On most pupil background indicators, Hackney is exceptionally disadvantaged. So are its neighbouring boroughs, which were slated in the OFSTED report on literacy. When inner-city LEAs focus on improving levels of literacy, a unitary national standard is of limited value. Teachers and schools need something more sophisticated if they are to set targets which address individual children’s needs.

This does not mean setting targets which are lower than the national “expected” standard; they could be higher but more appropriate to the child. LEA-level contextual analysis provides teachers with vital information about the variations in reading skills, which are linked to pupils’ age, gender, socio-economic background, language fluency, ethnicity and mobility.

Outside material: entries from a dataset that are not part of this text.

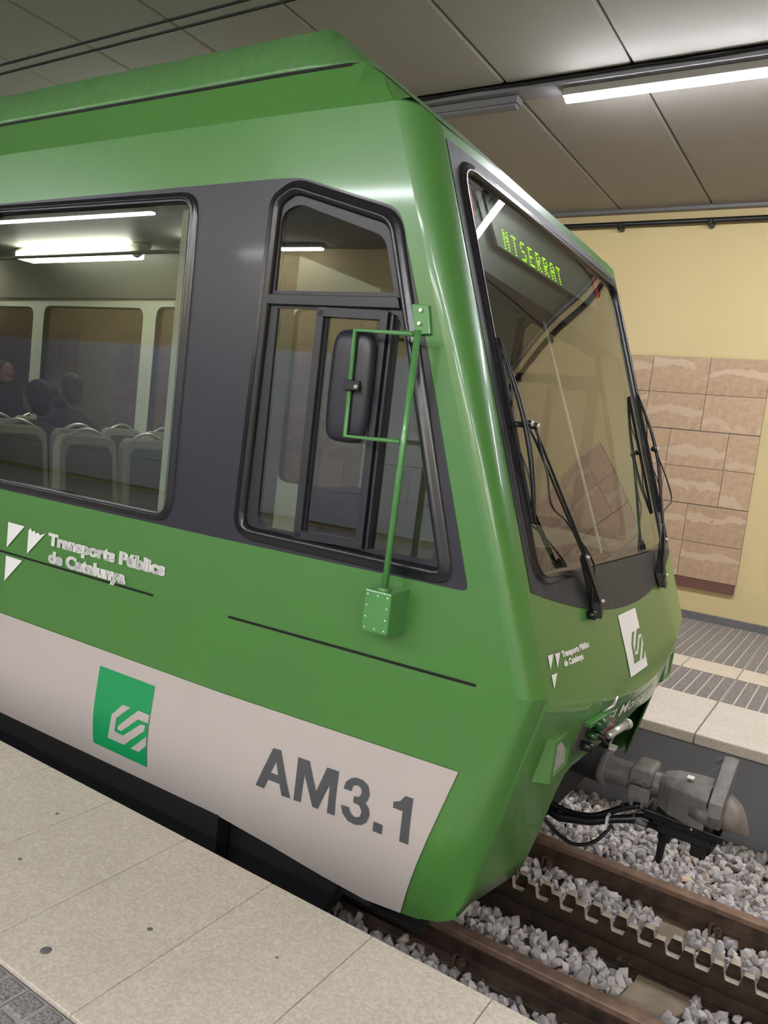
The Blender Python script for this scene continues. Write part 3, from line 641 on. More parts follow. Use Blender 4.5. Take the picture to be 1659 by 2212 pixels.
# ---- coupler
cp = empty('coupler', (-.7, 3.93, -1.6), 'grey cast coupler with hooks, cone and hoses'); cp.parent = train; cp.location = Vector((-.7, 3.93, -1.6))+OFF-worldloc(train)
mb = MB(); mb.tube([(-1.55, YC, -1.50), (-.955, YC, -1.548)], .085, 20); build(mb, 'drawbar', BLACKM, cp, smooth=True)
mb = MB(); mb.tube([(-.965, YC, -1.548), (-.95, YC, -1.549), (-.93, YC, -1.55), (-.925, YC, -1.55)], [.088, .094, .094, .07], 24); mb.tube([(-.93, YC, -1.55), (-.78, YC, -1.552)], [.068, .064], 22); build(mb, 'flanged_tube', CAST, cp, smooth=False, bevel=.004)
mb = MB()
for z0, z1 in ((-1.548, -1.468), (-1.632, -1.556)):
    mb.prism(rnd([(-.80, z0), (-.692, z0), (-.692, z1), (-.80, z1)], .022, 3), lambda x, z: (x, YC-.098, z), lambda x, z: (x, YC+.098, z))
build(mb, 'clamp_blocks', CAST, cp, bevel=.008)
for x in (-.775, -.722):
    mb = MB(); mb.tube([(x, YC-.108, -1.536), (x, YC-.095, -1.536)], .010, 8); build(mb, 'clamp_bolt', BROWN, cp)
    mb = MB(); mb.tube([(x, YC-.085, -1.66), (x, YC-.085, -1.60)], .010, 6); build(mb, 'clamp_bolt', CAST, cp)
mb = MB(); mb.tube([(-.70, YC, -1.552), (-.655, YC, -1.553), (-.65, YC, -1.553), (-.61, YC, -1.553)], [.062, .062, .075, .08], 20)
mb.loft([[(x, YC+a, -1.555+b) for a, b in ((-w_, -h_), (w_, -h_), (w_, h_*.6), (w_*.55, h_), (-w_*.55, h_), (-w_, h_*.6))] for x, w_, h_ in ((-.66, .07, .07), (-.60, .11, .085), (-.50, .14, .09), (-.43, .15, .09))], closed=True, caps=True)
build(mb, 'coupler_head', CAST, cp, bevel=.006)
mb = MB(); mb.box(-.545, -.515, YC-.06, YC-.02, -1.452, -1.449); build(mb, 'paper_tag', WHITE, cp)
# face plate with hook slots
pl = [(YC-.13, -1.625), (YC+.10, -1.60), (YC+.23, -1.40), (YC+.19, -1.375), (YC+.12, -1.395), (YC-.15, -1.50), (YC-.16, -1.56)]
mb = MB(); mb.prism(pl, lambda y, z: (-.36+(y-YC)*.02, y, z), lambda y, z: (-.425, y, z)); build(mb, 'face_plate', CAST, cp, bevel=.006)
for yy, zz in ((YC+.195, -1.40), (YC+.135, -1.425), (YC-.02, -1.475), (YC-.09, -1.51)):
    mb = MB(); mb.prism([(-.425, zz-.04), (-.36, zz-.04), (-.36, zz+.012), (-.385, zz+.022), (-.43, zz+.010), (-.462, zz-.018), (-.458, zz-.028), (-.445, zz-.026), (-.425, zz-.008), (-.412, zz-.012)], lambda x, z, yy=yy: (x, yy-.020, z), lambda x, z, yy=yy: (x, yy+.020, z)); build(mb, 'hook', CAST, cp, bevel=.003)
mb = MB(); mb.tube([(-.50, YC-.12, -1.57), (-.415, YC-.12, -1.575)], [.035, .05], 14); build(mb, 'funnel', CAST, cp, smooth=True)
mb = MB(); mb.loft([[(x, YC+.03+a*w_, z0+b*h_) for a, b in [(math.cos(2*math.pi*i/12), math.sin(2*math.pi*i/12)) for i in range(12)]] for x, w_, h_, z0 in ((-.40, .10, .075, -1.585), (-.35, .115, .082, -1.59), (-.305, .09, .065, -1.605), (-.275, .055, .042, -1.63), (-.255, .018, .016, -1.662))], closed=True, caps=True); build(mb, 'guide_cone', mat('worn_cast', (134, 126, 118), .55, metal=.3, noise=.4, nscale=10, rgb2=(104, 96, 88)), cp, smooth=True)
mb = MB(); mb.prism([(-.70, YC-.13), (-.36, YC-.13), (-.36, YC+.12), (-.70, YC+.12)], lambda x, y: (x, y, -1.655-.02*(x+.7)), lambda x, y: (x, y, -1.668-.02*(x+.7)))
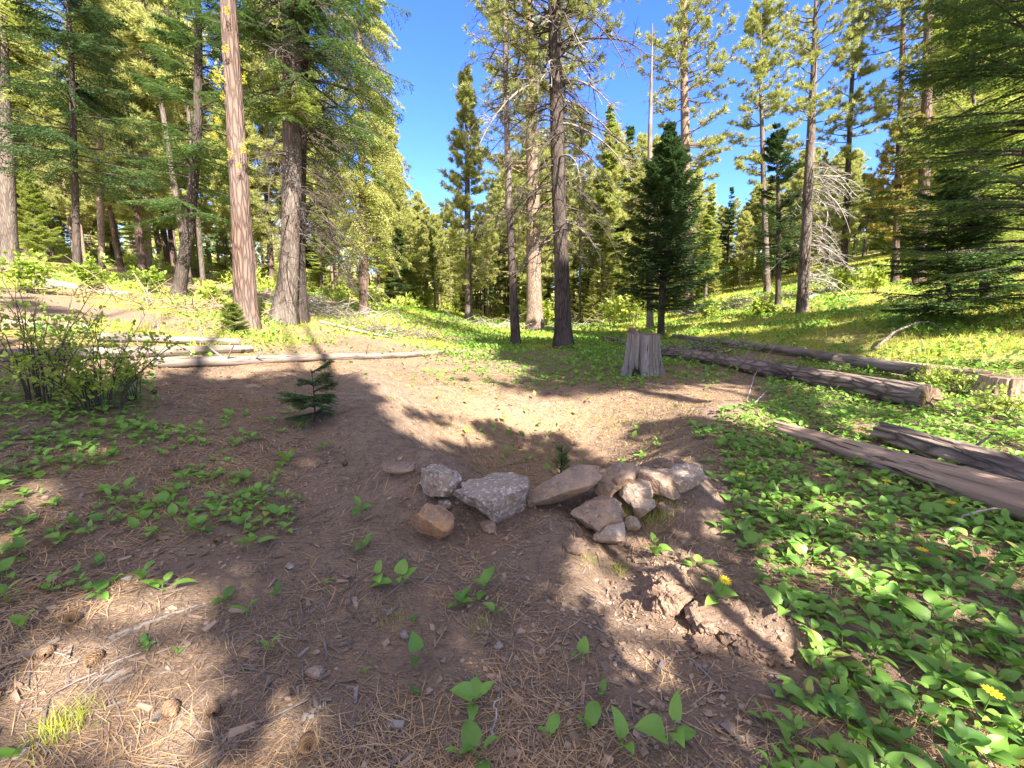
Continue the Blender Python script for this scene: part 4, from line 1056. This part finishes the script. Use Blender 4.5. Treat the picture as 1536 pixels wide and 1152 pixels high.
# soil clods of the cracked bank, right of centre
for k, (px, py, w_, h_, lb) in enumerate([(1008, 888, 62, 58, 'round lump of dry earth in front of the leafy sprout'), (1085, 925, 85, 50, 'large cracked lump of dry earth below the yellow flower'),
                                 (1150, 965, 80, 36, 'long crumbling earth lump, lowest of the cracked bank'), (1060, 965, 40, 30, 'small dark earth lump in the gap of the cracked bank'), (1040, 905, 34, 26, 'small earth lump wedged between the two big ones')]):
    o = stone(px, py, w_, h_, M['soil_clod'], lb, 30+k, 'earth_lump', cuts=1, sink=.82, rough=.26); o['category'] = 'earth lump'; o['group'] = 'lumps of the cracked earth bank'

# ------------------------------------------------------------------ pine cones
def cone_mesh(L=.085, r=.034, seed=0):
    mb = MB(); n = 90; i = np.arange(n); t = (i+.5)/n; a = i*2.39996
    rr = r*np.sin(np.clip(t*1.05+.08, 0, 1)*PI)**.7*(1-.35*t)
    out = np.stack([np.cos(a), np.sin(a), 0*a], 1); sd = np.stack([-np.sin(a), np.cos(a), 0*a], 1); up = np.array([0, 0, 1.])
    c = out*(rr*.45)[:, None]+up*(t*L)[:, None]; tip = out*(rr*1.15)[:, None]+up*(t*L+.012)[:, None]
    wd = (.009+.004*np.sin(t*PI))[:, None]
    mb.quads(np.stack([c-sd*wd*.5, c+sd*wd*.5, tip+sd*wd*.8, tip-sd*wd*.8], 1))
    mb.quads(np.stack([tip-sd*wd*.8, tip+sd*wd*.8, tip+sd*wd*.4-up*.006, tip-sd*wd*.4-up*.006], 1))
    mb.tube(np.stack([up*.0, up*L*.5, up*L]), [r*.35, r*.5, .004], 8)
    return mb.mesh('pine_cone', M['cone'])
CM = cone_mesh()
CONES = [(265, 710, 'cone lying in the leaves left of the bare rim'), (70, 992, 'dark cone near the left edge above the sunlit patch'), (112, 930, 'cone by the lone leaf at lower left'), (150, 985, 'cone under the dark stick at lower left'),
         (263, 1083, 'bleached cone in the sunlit patch, left of its twin'), (322, 1080, 'bleached cone at the right end of the sunlit patch'), (460, 1118, 'cone standing in dark needles at the bottom left of centre'), (743, 630, 'cone on the shade edge in the pit'),
         (692, 653, 'reddish cone on the left slope of the pit'), (778, 672, 'dark cone on the floor of the pit'), (236, 590, 'dark cone right of the leafy bush'), (325, 818, 'cone right of the leaf trio at left'), (340, 567, 'cone in the needles below the thin pale log'),
         (5, 1050, 'dark cone cut by the left edge'), (520, 700, 'small cone on the bare left rim')]
for k, (px, py, lb) in enumerate(CONES):
    p = at(px, py); o = link('pine_cone', CM, None, p+[0, 0, .028]); s = R.uniform(.68, .9); o.scale = (s, s, s)
    o.rotation_euler = (PI/2+R.normal()*.25, 0, R.uniform(0, 6.3)); tag(o, lb, 'pine cone', 'fallen pine cones')

# ------------------------------------------------------------------ broad-leaved plants
def leaf_pts(L, W, fold=.25, bend=.5, nu=6, ruffle=.0):
    """a heart-to-oval leaf along +x, stalk at the origin: grid (nu+1, 5, 3)"""
    t = np.linspace(0, 1, nu+1); prof = np.sin(PI*np.clip(t*.90+.10, 0, 1)**.72)**.8*W; prof[-1] = 0; prof[0] = W*.28
    x = t*L; z = bend*L*(.35*t-.75*t**2)
    rows = []
    for k, s in enumerate((-1, -.55, 0, .55, 1)):
        rows.append(np.stack([x-(.05*L if abs(s) == 1 else 0)*(1-t)*(t < .5), s*prof*.5, z+fold*abs(s)*prof*.5+ruffle*L*np.sin(t*9+k*2)*abs(s)], 1))
    return np.stack(rows, 1)
def plant_mesh(kind, seed):
    rg = np.random.default_rng(seed); mb = MB()
    npairs, sz = {'big': (3, 1.0), 'mid': (2, 1.0), 'small': (1, .8), 'rosette': (3, .85)}[kind]
    hgt = {'big': .10, 'mid': .06, 'small': .035, 'rosette': .03}[kind]*rg.uniform(.8, 1.2)
    lean = rg.normal(size=2)*.02
    mb.tube([[0, 0, -.02], [lean[0]*.5, lean[1]*.5, hgt*.5], [lean[0], lean[1], hgt]], [.0035, .003, .002], 5, 1)
    a0 = rg.uniform(0, 6.3)
    for p in range(npairs):
        zz = hgt*((p+.6)/npairs) if kind != 'rosette' else .012
        for s in range(2 if not (kind == 'small' and rg.uniform() < .3) else 3):
            a = a0+p*PI/2+s*PI+rg.normal()*.3; L = .085*sz*rg.uniform(.75, 1.3)*(1.15-.2*p); W = L*rg.uniform(.46, .88)
            V = leaf_pts(L, W, rg.uniform(.15, .5), rg.uniform(.3, 1.0), 6, rg.uniform(0, .02))
            e = rg.uniform(.05, .75) if p < npairs-1 or kind == 'rosette' else rg.uniform(.4, 1.1)
            roll = rg.normal()*.2
            Mx = Matrix.Rotation(a, 3, 'Z') @ Matrix.Rotation(-e, 3, 'Y') @ Matrix.Rotation(roll, 3, 'X')
            st = np.array([lean[0]*zz/hgt, lean[1]*zz/hgt, zz]); pet = L*rg.uniform(.15, .5)
            Vw = (V+[pet, 0, 0])@np.array(Mx).T+st
            tipp = np.array(Mx)@np.array([pet*1.02, 0, 0])+st
            mb.tube(np.stack([st, (st+tipp)/2+[0, 0, .003], tipp]), [.0022, .002, .0016], 4, 1)
            mb.grid(Vw, 2 if rg.uniform() < .07 else 0)
    return mb.mesh('leafy_plant', [M['plant'], M['stem'], M['plant_old']], True)
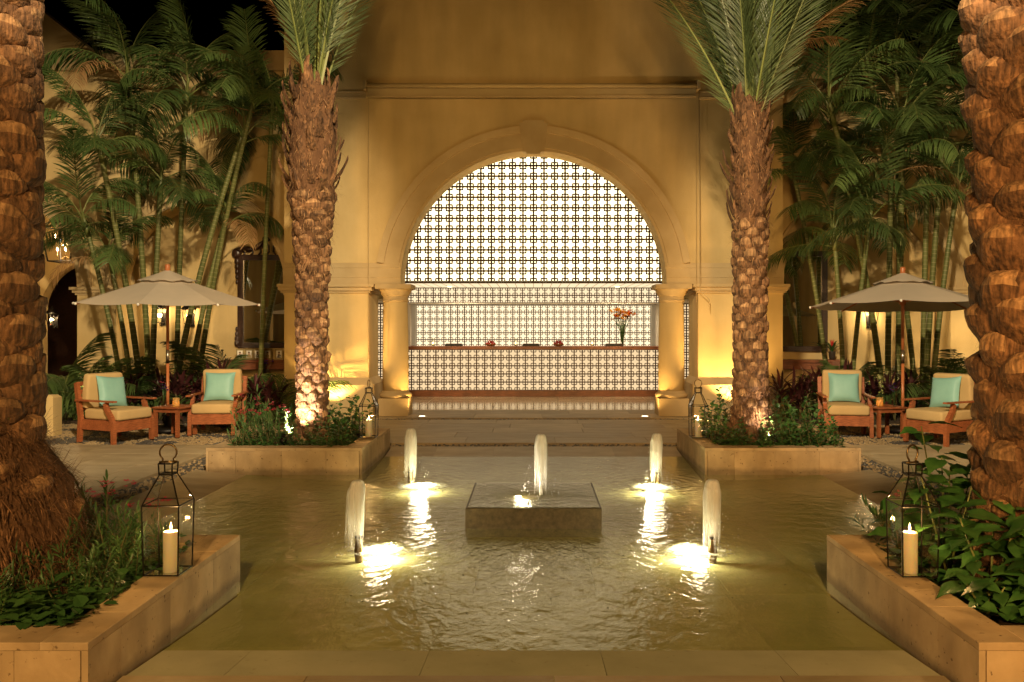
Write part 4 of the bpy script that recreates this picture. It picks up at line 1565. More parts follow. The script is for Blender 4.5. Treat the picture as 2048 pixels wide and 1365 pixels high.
# ------------------------------------------------------------------ candle lanterns
def candle_lantern(x, y, z, rz, label, clabel, handle=0.3, cs=1.0, coff=(0, 0)):
    t = thing('glass_lantern', label, 'lantern', (x, y, z), rz, group='glass candle lanterns on the planters')
    bw, mw, tw, nw = 0.098, 0.106, 0.036, 0.040
    zs = (0.012, 0.41, 0.575, 0.64)
    q = lambda h, zz: [Vector((-h, -h, zz)), Vector((h, -h, zz)), Vector((h, h, zz)), Vector((-h, h, zz))]
    A, B, C, D = q(bw, zs[0]), q(mw, zs[1]), q(tw, zs[2]), q(nw, zs[3])
    C2 = q(nw * 0.93, zs[2] + 0.003)
    fr = MB()
    br = 0.0046
    for L1, L2 in ((A, B), (B, C), (C2, D)):
        for i in range(4):
            fr.tube([L1[i], L2[i]], br, 4)
    for L1 in (A, B, C, C2, D):
        for i in range(4):
            a, b_ = L1[i], L1[(i + 1) % 4]
            fr.tube([a, b_], br, 4)
    fr.build('frame', M['iron'], t)
    MB().box(-bw, bw, -bw, bw, 0.002, 0.010).build('base_plate', M['mirror'], t)
    for i in range(4):
        j = (i + 1) % 4
        for (L1, L2, nm) in ((A, B, 'side_pane'), (B, C, 'roof_pane'), (C2, D, 'neck_pane')):
            c = (L1[i] + L1[j] + L2[i] + L2[j]) / 4
            k = 0.985
            g_ = MB()
            g_.add([tuple(c + (p - c) * k) for p in (L1[i], L1[j], L2[j], L2[i])], [(0, 1, 2, 3)])
            g_.build(nm, M['clear'], t)
    hn = MB()
    rr, zc = 0.047, zs[3] + 0.060
    pts = [(-0.034, 0, zs[3])]
    for i in range(15):
        a = R(232) - R(284) * i / 14
        pts.append((rr * math.cos(a), 0, zc + rr * math.sin(a)))
    pts.append((0.034, 0, zs[3]))
    hn.tube(pts, 0.0055, 6)
    hn.tube([(-0.05, 0, zs[3] + 0.006), (0.05, 0, zs[3] + 0.006)], 0.006, 5)
    h = hn.build('ring_handle', M['brass'], t, True)
    h.rotation_euler = (0, 0, handle)
    # the candle stands in the lantern
    c, s = math.cos(rz), math.sin(rz)
    lx, ly = coff
    ct = thing('pillar_candle', clabel, 'candle', (x + lx * c - ly * s, y + lx * s + ly * c, z + 0.0105), group='pillar candles')
    H = 0.235 * cs
    MB().lathe([(0.041, 0), (0.043, 0.004), (0.043, H - 0.006), (0.040, H), (0.025, H - 0.004), (0.004, H - 0.007)], 26).build('wax', M['wax'], ct, True)
    MB().tube([(0, 0, H - 0.008), (0.001, 0, H + 0.012)], 0.0013, 5).build('wick', M['black'], ct)
    MB().lathe([(0.001, H + 0.006), (0.0055, H + 0.016), (0.0065, H + 0.024), (0.0035, H + 0.038), (0.0006, H + 0.052)], 10).build('flame', M['flame'], ct, True)
    point('candle_light', (ct.location.x, ct.location.y, z + H + 0.04), 9.0, (1.0, 0.55, 0.18), 0.012)
    return t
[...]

To research the factors which influence pupils’ reading attainment is not to seek excuses for poor outcomes or to reinforce “low expectations”. It is to seek to understand the barriers to achievement in order to overcome them. Every parent and teacher knows that children’s acquisition of reading skills is not a standard or a uniform process. Most inner-city authorities are engaged in complex and ongoing research into pupils’ achievement. They have to do this in order to help schools raise the standards of a diverse and shifting school population. Findings are often shared with neighbouring LEAs, but there is little evidence that OFSTED wishes to look at the question of “expected standards” in more detail.

What is the reading standard that might be “expected” of a seven-year-old with one year’s experience of spoken English? What is the “expected” reading level of a bilingual Kurdish refugee? Across LEAs, nationally, what is the average “achievement gap” in reading at KS1 between pupils eligible for free meals and those who are not? Do schools in prosperous areas do better with prosperous children than inner-city schools? How many bright children are reaching the national standard but not fulfilling their potential? Answers to questions such as these will help real teachers to help real children.

In the meantime, schools are judged unfairly, LEAs are league-tabled bizarrely and parents are shovelled raw results as if they have meaning. According to Chris Woodhead, poor reading standards are the result of poor teaching. Undoubtedly, they sometimes are, and must be tackled accordingly. But our research shows that the learning world of seven-year-olds is much more complex than this. Parents have a right to better information than is currently provided by raw league tables, rewritten OFSTED reports and media hype. At the very least, school performance tables could carry the type of health warning that was edited out of OFSTED’s report on literacy: “Most of these characteristics - bilingualism, poverty, pupil and staff turnover - were outside the control of the schools, and where schools faced a combination of them their task was a difficult one.”

Finally, it seems that the phrases “national standard” and “national average” have become synonymous. In 1995, the national average for the five-plus A-C grades GCSE indicator was 43.5 per cent. Few people realise that 70 per cent of LEAs failed to reach this standard! The national averages for KS1 results in 1995 included those independent schools which chose to submit their results. I wonder what proportion of LEAs “failed” to hit the national (notional?) average. What price a national standard? Will the typical seven- year-old please stand up?

Colin Alston is head of research, statistics and information, Hackney Council education and leisure services.